内的自己対話-川の畔のささめごと

日々考えていることをフランスから発信しています。自分の研究生活に関わる話題が多いですが、時に日常生活雑記も含まれます。

愚か者の愚かならざる発言について ― モンテーニュ『エセー』第三巻第八章「話し合いの方法について」より

2023-10-12 09:05:52 | 読游摘録

 昨日の記事で引用した『パンセ』の断章は、モンテーニュの『エセー』第三巻第八章「話し合いの方法について」の一節を下敷きにしており、それをパスカル流にアレンジしたものである。それだけに二つの文章を読み比べてみると両者の性格の違いよくわかる。モンテーニュにはどこか暖かいユーモアが感じられる。長いが当該箇所を白水社版『エセー』の宮下志朗訳で引用する。はじめの方に出てくる「所有しているわけではなくて」は、原文では « ils ne possèdent pas » となっており、やはり posséder という動詞が使われている。 

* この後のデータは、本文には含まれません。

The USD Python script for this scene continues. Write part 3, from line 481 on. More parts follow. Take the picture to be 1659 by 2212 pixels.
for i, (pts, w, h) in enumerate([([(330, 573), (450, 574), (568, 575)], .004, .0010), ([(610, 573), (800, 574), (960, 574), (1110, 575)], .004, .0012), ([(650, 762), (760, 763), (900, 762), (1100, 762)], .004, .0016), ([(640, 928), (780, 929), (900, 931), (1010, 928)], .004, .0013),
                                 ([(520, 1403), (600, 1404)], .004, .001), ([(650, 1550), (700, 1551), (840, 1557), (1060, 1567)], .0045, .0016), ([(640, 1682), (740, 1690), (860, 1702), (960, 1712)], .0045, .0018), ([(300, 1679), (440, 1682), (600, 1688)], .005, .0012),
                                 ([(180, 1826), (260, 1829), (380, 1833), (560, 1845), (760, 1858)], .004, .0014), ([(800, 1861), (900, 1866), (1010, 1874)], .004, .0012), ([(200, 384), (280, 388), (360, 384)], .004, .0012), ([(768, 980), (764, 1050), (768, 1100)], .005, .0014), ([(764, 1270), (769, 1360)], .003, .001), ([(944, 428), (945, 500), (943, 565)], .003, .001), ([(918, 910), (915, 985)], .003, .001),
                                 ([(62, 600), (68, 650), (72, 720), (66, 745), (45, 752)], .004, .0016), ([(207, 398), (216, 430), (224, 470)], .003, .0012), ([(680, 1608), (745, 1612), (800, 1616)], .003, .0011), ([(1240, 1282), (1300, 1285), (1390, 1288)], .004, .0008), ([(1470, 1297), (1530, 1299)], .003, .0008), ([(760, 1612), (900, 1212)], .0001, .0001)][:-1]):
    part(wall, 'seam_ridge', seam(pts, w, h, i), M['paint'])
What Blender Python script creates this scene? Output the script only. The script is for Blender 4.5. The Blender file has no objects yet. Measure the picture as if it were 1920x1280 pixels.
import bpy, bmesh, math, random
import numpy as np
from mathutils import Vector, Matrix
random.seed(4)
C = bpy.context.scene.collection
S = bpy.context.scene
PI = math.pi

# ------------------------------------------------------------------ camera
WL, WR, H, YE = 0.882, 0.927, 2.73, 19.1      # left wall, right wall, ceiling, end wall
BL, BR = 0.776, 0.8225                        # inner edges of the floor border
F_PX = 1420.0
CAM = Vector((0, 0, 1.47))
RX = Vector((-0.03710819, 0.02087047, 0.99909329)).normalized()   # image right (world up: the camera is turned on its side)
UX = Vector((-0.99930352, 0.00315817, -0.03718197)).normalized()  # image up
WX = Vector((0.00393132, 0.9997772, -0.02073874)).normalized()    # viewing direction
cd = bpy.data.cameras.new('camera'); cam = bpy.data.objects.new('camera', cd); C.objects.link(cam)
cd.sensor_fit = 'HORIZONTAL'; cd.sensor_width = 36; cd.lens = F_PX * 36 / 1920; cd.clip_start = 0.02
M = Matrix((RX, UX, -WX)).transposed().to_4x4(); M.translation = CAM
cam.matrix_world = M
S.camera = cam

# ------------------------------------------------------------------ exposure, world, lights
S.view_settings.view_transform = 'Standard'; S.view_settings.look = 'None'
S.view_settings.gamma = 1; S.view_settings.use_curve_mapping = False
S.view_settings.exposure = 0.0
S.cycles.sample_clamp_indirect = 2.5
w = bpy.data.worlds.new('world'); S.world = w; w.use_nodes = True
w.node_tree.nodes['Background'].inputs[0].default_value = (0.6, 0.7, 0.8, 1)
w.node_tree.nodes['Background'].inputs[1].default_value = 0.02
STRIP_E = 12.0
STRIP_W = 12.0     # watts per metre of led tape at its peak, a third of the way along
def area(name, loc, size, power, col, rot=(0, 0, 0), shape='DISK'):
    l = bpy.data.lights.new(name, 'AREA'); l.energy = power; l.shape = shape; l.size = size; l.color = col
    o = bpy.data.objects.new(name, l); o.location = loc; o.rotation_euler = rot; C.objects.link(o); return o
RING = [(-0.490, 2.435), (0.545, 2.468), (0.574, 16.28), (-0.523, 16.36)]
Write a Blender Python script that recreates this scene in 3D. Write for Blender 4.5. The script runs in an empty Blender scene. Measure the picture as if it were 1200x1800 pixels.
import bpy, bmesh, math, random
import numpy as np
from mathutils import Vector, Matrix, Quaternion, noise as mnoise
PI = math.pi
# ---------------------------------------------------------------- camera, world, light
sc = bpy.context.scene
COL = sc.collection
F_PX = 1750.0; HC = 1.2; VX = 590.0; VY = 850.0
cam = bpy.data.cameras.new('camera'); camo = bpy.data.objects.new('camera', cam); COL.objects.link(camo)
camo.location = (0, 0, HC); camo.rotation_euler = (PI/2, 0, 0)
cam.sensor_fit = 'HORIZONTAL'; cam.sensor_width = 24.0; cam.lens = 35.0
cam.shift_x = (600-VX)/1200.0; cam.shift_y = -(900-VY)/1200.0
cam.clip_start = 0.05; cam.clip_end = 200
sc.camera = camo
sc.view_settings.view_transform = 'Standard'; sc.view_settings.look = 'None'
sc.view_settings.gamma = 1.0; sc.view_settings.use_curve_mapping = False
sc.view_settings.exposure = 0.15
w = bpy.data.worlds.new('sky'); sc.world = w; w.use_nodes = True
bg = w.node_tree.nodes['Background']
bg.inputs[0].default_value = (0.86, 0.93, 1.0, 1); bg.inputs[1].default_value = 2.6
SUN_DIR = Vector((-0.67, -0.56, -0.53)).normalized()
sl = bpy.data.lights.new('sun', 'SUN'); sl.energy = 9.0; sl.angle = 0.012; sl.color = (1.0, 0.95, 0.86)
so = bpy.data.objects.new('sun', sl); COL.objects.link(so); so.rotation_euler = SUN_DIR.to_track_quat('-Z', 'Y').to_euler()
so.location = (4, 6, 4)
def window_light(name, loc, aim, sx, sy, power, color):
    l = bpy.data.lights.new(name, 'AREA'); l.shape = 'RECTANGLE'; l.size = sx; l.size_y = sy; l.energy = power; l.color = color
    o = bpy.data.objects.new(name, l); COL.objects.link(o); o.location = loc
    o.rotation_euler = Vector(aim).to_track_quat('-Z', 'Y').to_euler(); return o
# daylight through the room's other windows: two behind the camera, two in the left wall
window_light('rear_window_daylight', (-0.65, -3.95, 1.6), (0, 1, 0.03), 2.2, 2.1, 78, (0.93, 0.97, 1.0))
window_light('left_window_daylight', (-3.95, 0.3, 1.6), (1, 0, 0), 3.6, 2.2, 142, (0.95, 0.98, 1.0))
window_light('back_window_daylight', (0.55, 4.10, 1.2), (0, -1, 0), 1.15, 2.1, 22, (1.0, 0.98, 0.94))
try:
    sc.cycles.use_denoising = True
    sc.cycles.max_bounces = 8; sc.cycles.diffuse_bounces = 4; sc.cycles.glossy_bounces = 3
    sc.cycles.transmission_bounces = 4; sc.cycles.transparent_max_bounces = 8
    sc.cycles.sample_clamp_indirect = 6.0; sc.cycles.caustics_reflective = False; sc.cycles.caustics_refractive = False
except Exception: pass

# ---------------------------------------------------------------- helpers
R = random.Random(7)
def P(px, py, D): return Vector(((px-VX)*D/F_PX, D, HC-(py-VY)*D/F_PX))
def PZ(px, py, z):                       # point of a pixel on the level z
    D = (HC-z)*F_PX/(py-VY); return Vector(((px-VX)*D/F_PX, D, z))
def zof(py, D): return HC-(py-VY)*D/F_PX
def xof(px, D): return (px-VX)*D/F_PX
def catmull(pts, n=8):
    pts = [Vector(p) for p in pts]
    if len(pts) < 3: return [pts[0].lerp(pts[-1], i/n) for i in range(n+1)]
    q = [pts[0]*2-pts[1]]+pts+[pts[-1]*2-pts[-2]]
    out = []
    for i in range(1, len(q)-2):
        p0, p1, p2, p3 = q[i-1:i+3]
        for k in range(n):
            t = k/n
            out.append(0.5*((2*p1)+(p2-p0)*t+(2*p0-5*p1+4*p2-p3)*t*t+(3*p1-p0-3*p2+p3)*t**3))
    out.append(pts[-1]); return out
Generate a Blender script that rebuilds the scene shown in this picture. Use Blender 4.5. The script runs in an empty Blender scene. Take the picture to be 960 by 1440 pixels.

 われわれは毎日のように、愚か者が愚かならざる発言をするのを聞かされている。うまいことを口にするけれども、どこまでわかっているのか、どこから借用に及んだのか、はっきりさせようではないか。彼らはそうした名文句とかみごとな理屈を所有しているわけではなくて、それらを借りて預かっているにすぎない。そして、彼らがそれらを使うのに、われわれが手助けしているのだ。彼らは手探り状態で、ひょっとするとそれらをたまたま口に出したのかもしれない。それにお墨付きを与え、もてはやすのは、われわれのほうなのだ。いいですか、あなた方が彼らに手を貸しているのですよ。でも、それがどうなります? 彼らはあなた方に感謝するわけでもなし、かえってそのせいで、ますますくだらない人間になっていくばかりなのです。連中を助けることなどやめて、好き勝手にさせればいいのですよ。手ひどい目にあわないかと恐れて、その主題をこわごわ扱うに決まってますよ。その位置や光線の具合を変える勇気もなければ、深く掘り下げる度胸もないのですからね。主題を、ほんの少しだけ揺さぶってやればいいんですよ。そうすれば、その主題は連中のところから転げ落ちるに決まってます。連中は、それがいかに強く、美しいものであっても、あなた方に譲るしかないのです。りっばな武器だって、取り扱いはむずかしいのですから。このわたしなど、何度も何度もそういう経験をしているのです。
 ところがである。あなたがわざわざ論点などを解明し、立証してやったりすると、すわ大変、ただちにあなたのこのおいしい解釈を奪い取り、「いやあ、わたしもそういいたかったんですよ。わが意を得たりとは、まさしくこのことですな。わたしがそう述べなかったのは、うまい言い方が見つからなかっただけなんです」などとのたまうのだ。ああ、まったく、あきれた言いぐさだ。こういう威張りくさった愚かさを矯正するには、意地悪だって使わないと割が合わない。「憎んだり、非難してはいけない。教え諭すことが必要だ」というヘゲシアス〔前三世紀の雄弁家〕の教えは、ほかの場合には正しい。けれども、助けてやっても知らん顔の半兵衛で、かえって悪くなるだけの人間を助け起こすのは、まちがっているし、不親切だ。わたしは彼らを泥沼にどっぷりつかるがままにさせて、いま以上に悪あがきさせ、可能ならば、もっと深みにはまらせて、最後には自分の非を自覚させてやりたいと思う。